Io Ibra: i clan dell’Inter, Calciopoli e il pianto di Moggi

Uscirà venerdi in Italia la autobiografia di Zlatan Ibrahimovic e vista l’ondata di curiosità e indiscrezioni crediamo che resterà poco nelle librerie. Lo svedese non poteva esser banale nel racconto di se stesso svelando ai suoi fan tanti aneddoti interessanti del suo passato con le maglie di Juventus e Inter. Proprio sulle eterne rivali si concentrano i nuovi particolari delle pagine scritte da Ibra dopo che nei giorni scorsi erano arrivate quelle su Guardiola e il Barcellona e ieri quelle sul Milan. Lo svedese racconta il suo arrivo in bianconero e il primo incontro con Moggi avvenuto a Montecarlo durante il Gran Premio, Ibra era accompagnato da Raiola definito “Mino non si può definire un grande atleta. È un ciccione. Luciano Moggi, in un completo elegantissimo, era alle prese con un grosso sigaro; si capiva subito che era un individuo di potere”.

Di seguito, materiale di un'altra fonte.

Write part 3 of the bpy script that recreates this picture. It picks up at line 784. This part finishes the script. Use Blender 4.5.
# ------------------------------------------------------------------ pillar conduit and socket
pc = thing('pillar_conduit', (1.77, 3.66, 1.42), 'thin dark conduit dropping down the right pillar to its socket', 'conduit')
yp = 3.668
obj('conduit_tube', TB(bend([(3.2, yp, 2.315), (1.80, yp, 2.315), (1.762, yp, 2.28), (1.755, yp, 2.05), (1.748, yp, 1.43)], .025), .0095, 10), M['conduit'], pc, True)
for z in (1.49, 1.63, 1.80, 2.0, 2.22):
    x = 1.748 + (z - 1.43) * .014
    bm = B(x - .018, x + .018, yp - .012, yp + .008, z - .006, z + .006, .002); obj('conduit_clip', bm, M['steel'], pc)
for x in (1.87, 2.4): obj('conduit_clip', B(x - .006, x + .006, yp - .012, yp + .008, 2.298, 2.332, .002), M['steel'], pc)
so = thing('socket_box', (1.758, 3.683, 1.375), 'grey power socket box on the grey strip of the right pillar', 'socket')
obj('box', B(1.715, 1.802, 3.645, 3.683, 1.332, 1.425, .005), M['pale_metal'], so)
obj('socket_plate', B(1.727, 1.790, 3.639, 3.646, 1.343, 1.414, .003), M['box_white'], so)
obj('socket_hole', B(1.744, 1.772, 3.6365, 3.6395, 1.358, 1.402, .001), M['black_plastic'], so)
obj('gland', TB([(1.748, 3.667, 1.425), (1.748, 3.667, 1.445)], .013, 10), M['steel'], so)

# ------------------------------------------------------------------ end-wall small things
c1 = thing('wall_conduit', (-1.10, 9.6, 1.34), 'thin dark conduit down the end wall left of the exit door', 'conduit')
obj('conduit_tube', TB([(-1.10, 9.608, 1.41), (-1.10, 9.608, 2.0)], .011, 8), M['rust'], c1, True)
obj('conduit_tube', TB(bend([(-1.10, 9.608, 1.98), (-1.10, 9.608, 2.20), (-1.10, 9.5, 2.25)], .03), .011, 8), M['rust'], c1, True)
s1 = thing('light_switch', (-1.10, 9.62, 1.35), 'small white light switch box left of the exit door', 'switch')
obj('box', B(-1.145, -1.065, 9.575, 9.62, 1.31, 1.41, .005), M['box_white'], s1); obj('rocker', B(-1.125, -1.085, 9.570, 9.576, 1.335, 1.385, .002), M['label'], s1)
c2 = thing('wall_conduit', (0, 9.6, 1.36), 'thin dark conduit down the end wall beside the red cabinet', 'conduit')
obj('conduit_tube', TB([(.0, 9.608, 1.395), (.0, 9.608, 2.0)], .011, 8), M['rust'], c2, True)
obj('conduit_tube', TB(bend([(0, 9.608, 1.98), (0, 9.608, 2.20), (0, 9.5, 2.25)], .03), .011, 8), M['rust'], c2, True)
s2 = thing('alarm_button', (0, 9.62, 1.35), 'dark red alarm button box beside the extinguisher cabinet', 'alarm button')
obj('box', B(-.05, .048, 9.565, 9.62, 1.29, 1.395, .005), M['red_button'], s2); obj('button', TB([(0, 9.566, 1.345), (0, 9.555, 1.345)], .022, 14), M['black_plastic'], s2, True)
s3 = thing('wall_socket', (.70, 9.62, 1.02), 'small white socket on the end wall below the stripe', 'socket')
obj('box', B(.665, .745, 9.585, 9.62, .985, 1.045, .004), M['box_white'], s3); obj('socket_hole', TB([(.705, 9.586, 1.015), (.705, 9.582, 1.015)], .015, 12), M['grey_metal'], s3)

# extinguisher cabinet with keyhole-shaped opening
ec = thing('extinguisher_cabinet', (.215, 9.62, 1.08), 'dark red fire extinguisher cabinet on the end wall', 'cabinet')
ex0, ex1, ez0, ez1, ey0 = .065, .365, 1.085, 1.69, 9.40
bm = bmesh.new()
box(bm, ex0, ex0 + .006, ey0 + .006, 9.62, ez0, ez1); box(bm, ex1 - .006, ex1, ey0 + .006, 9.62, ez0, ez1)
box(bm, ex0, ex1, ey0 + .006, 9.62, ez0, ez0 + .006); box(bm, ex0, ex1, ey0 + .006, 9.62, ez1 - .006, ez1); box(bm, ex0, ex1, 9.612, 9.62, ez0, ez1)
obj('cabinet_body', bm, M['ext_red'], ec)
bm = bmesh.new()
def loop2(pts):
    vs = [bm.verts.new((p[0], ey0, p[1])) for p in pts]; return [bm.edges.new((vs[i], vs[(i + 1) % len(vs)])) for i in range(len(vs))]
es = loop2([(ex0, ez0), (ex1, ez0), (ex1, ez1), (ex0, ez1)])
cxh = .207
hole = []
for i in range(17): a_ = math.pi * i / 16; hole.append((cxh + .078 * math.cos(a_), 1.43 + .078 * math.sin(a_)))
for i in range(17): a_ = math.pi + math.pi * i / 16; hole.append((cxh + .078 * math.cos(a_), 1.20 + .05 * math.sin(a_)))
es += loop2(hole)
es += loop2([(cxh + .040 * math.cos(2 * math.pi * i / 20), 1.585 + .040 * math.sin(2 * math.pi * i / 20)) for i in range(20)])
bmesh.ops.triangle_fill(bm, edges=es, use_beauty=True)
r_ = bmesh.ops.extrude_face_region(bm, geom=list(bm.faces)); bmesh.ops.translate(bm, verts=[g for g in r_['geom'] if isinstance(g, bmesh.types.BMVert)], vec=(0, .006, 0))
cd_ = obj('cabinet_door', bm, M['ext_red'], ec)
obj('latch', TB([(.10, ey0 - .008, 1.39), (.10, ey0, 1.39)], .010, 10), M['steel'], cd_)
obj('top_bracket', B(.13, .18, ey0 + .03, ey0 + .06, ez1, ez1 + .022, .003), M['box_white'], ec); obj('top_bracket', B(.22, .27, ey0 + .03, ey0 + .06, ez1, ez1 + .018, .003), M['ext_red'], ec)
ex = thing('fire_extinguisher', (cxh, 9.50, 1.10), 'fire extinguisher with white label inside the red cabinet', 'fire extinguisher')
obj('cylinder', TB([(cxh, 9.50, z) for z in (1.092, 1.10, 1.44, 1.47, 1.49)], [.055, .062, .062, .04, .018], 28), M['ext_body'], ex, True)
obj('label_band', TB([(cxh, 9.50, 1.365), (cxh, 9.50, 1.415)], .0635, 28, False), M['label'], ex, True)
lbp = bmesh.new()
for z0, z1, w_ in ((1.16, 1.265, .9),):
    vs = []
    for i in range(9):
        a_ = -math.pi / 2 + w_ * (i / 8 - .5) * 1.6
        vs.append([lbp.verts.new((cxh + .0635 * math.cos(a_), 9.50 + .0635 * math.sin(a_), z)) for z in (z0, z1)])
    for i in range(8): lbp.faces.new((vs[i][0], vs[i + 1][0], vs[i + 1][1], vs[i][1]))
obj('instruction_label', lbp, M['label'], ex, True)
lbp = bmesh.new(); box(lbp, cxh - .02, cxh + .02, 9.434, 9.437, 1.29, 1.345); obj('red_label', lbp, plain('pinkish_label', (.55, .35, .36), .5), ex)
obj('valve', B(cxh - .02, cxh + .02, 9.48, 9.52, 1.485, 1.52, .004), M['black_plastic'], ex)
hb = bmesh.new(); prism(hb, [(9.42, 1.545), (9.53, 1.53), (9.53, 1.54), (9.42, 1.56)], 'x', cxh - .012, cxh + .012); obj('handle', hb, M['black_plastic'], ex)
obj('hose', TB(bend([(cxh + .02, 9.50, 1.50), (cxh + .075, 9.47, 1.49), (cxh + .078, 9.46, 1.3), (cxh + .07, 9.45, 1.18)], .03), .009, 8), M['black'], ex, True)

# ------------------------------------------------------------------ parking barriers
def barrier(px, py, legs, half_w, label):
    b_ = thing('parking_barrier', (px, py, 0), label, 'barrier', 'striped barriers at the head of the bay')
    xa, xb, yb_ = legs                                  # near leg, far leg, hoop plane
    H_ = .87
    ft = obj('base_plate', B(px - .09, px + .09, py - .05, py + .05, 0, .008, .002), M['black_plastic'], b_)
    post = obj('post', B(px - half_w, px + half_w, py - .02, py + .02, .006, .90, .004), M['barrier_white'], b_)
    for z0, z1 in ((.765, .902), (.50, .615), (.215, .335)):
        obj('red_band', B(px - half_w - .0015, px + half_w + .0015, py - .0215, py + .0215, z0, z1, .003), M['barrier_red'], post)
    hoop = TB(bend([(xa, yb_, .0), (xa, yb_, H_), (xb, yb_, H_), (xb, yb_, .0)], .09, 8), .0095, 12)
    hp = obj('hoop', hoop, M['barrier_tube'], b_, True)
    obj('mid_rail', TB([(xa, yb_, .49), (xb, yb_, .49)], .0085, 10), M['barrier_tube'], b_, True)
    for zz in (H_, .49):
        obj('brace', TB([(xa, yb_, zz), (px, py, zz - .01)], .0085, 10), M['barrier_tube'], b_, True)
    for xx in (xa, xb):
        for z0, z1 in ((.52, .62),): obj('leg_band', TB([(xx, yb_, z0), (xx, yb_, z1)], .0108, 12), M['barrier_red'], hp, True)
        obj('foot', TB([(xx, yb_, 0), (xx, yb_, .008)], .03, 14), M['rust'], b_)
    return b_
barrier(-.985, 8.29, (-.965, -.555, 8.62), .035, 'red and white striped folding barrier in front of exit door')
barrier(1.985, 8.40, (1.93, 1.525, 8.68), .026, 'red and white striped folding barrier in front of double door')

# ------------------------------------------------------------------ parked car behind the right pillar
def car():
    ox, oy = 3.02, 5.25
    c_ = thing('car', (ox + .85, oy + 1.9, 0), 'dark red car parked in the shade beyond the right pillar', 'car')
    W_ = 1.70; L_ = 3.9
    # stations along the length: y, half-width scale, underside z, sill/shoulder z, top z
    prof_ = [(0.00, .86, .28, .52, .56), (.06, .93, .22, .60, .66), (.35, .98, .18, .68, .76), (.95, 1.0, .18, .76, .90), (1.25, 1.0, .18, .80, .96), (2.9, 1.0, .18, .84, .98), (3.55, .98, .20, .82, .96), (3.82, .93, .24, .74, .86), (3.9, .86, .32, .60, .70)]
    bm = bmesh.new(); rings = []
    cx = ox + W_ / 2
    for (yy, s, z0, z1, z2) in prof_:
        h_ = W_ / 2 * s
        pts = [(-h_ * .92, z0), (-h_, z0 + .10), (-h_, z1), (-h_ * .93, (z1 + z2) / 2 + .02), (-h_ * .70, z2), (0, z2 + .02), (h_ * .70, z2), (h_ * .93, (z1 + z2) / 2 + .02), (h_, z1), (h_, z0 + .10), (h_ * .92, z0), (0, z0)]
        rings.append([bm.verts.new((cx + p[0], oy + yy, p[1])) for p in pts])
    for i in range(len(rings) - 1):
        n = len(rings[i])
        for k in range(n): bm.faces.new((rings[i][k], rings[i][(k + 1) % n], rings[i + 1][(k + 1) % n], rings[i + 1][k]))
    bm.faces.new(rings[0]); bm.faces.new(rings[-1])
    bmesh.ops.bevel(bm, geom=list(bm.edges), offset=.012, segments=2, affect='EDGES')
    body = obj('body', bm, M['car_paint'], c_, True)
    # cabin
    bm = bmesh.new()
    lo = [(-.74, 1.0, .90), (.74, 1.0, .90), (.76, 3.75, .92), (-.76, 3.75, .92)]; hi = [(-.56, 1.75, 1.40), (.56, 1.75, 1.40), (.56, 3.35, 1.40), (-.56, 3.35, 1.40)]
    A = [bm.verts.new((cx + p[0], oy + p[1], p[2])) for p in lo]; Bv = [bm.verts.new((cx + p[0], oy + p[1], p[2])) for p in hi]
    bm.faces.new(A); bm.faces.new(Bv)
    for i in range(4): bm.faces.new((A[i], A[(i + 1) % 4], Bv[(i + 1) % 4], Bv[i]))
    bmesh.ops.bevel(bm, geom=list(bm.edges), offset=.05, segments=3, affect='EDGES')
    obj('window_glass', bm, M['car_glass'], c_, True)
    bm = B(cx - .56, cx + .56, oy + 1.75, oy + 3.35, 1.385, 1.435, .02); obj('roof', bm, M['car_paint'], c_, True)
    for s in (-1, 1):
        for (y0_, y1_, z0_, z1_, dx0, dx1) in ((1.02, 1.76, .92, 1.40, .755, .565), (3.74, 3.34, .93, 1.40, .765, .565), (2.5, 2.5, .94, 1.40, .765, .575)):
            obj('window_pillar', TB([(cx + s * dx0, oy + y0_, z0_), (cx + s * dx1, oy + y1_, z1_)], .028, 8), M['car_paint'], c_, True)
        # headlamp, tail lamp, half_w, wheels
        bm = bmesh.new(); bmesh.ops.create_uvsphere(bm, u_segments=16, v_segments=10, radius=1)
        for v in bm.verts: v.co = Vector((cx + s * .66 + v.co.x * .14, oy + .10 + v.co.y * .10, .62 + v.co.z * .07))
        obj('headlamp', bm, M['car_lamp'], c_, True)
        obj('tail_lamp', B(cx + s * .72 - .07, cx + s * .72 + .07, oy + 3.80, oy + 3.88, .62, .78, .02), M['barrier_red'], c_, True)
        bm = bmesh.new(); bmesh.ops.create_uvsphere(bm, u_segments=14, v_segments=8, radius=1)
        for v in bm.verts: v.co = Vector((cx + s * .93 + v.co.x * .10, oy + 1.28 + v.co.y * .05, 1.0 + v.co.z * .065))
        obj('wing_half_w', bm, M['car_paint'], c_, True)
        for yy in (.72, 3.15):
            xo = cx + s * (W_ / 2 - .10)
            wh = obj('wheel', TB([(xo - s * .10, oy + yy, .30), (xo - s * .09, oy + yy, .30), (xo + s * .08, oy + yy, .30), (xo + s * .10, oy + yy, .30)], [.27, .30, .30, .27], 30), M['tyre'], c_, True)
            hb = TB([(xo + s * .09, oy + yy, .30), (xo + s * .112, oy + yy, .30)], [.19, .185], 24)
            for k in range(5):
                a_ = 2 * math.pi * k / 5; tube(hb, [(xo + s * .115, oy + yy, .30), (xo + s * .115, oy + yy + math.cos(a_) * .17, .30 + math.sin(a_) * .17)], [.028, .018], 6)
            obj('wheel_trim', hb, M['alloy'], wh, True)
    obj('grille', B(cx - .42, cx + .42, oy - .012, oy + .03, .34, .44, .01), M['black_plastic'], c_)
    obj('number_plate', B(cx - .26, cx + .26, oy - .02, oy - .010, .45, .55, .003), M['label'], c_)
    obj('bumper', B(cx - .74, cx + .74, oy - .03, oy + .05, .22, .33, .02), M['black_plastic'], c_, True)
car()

Ibrahimovic e Cassano | ©Valerio Pennicino/Getty Images
Calciopoli “Erano balle, almeno per la gran parte. Arbitri che ci favorivano? Ma andiamo! Avevamo lottato duramente, là in campo. Avevamo rischiato le nostre gambe, e senza avere nessun aiuto dagli arbitri, queste sono cazzate” Il pianto di Moggi La Juventus volava verso la conquista del secondo scudetto e Ibrahimovic era oramai diventato una certezza del campionato italiano e il fiore all’occhiello del dream team di Fabio Capello. La dirigenza indì una riunione con i giocatori nel corso della quale Moggi scoppiò in lacrime “Vidi Luciano Moggi cominciare a piangere davanti a noi durante lo scandalo di Calciopoli. Il mondo si era rovesciato. Noi stavamo portando a casa il secondo scudetto consecutivo e ci hanno tirato nel fango. Gli arbitri non ci favorivano, eravamo semplicemente i migliori e ci dovevano affondare, ecco la verita”. Il periodo all’Inter. La principale conseguenza del Processo a Calciopoli fu il suo passaggio all’Inter. Lo svedese sin dal suo arrivo intuì qualche problema di troppo nello spogliatoio spaccato tra i argentini, brasiliani e tutti gli altri. “La vera sfida era rompere quei cazzo di gruppetti. Li odiai fin dal primo giorno tutte le squadre rendono molto meglio quando fra i giocatori c’è coesione. All’Inter era l’opposto”. Ibra racconta che fu lui in persona a recarsi da Moratti per cercare una soluzione “Bisogna rompere questi dannati clan. Non possiamo vincere se lo spogliatoio non è unito”. L’ultima battuta su Cassano a dimostrazione dell’affiatamento tra i due anche fuori dal rettangolo verde “Cassano ha un po’ la fama del bad boy come me. Ma ha una meravigliosa qualità nel suo gioco. Mi piace davvero, e con lui siamo diventati una squadra ancora migliore”.